Por alguna razón, a menudo atribuimos cualidades humanas a otras especies o seres que en principio son incapaces de poseerlas. ¿Puede un animal ser noble? ¿Compasivo? ¿Perverso? Es nuestra inevitable tendencia a antropomorfizar cualquier cosa...¡Incluso a Dios! En fin, supongo que por humano yo tampoco me libro de esa tentación. Y para mí los árboles son algo así como los custodios de la humanidad. Son señales, símbolos, ejes que nos marcan una dirección a seguir. Empezando por su estructura. Si pudiéramos ver al mismo tiempo el árbol al completo, observaríamos una extraña simetría, la forma en que se expanden las ramas y las raíces, como si al darle la vuelta continuara siendo el mismo árbol. Avanzando de la misma forma hacia el cielo y bajo la tierra. Aferrado a su origen terrenal, y anhelando elevarse hacia un destino celestial. Conectado a la esencia, asimilando nutrientes del suelo y transmutando su energía gracias a la luz del sol. Las raíces permanecen ocultas, invisibles, pero son las que sostienen al tronco y las ramas, no importa lo grandes que sean. Lo interno y lo externo, en equilibrio perfecto, lo que es arriba como lo que es abajo: la base del conocimiento hermético. El árbol de la vida. Cambiando constantemente sin dejar de ser el mismo.

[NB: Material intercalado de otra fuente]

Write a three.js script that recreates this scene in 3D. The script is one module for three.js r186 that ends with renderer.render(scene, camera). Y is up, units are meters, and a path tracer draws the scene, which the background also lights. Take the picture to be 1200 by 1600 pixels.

Un ser vivo que a veces parece petrificado, un catalizador de la energía telúrica, una antena cósmica.
Hay algo que conforta profundamente el alma al observar un árbol, y sospecho que se trata del reconocimiento de un esquema que se halla grabado como un troquel en nuestro espíritu. Un arquetipo que nos muestra nuestro lugar en el mundo. Una forma de estar y de parecer.
Por eso todos los árboles son sagrados.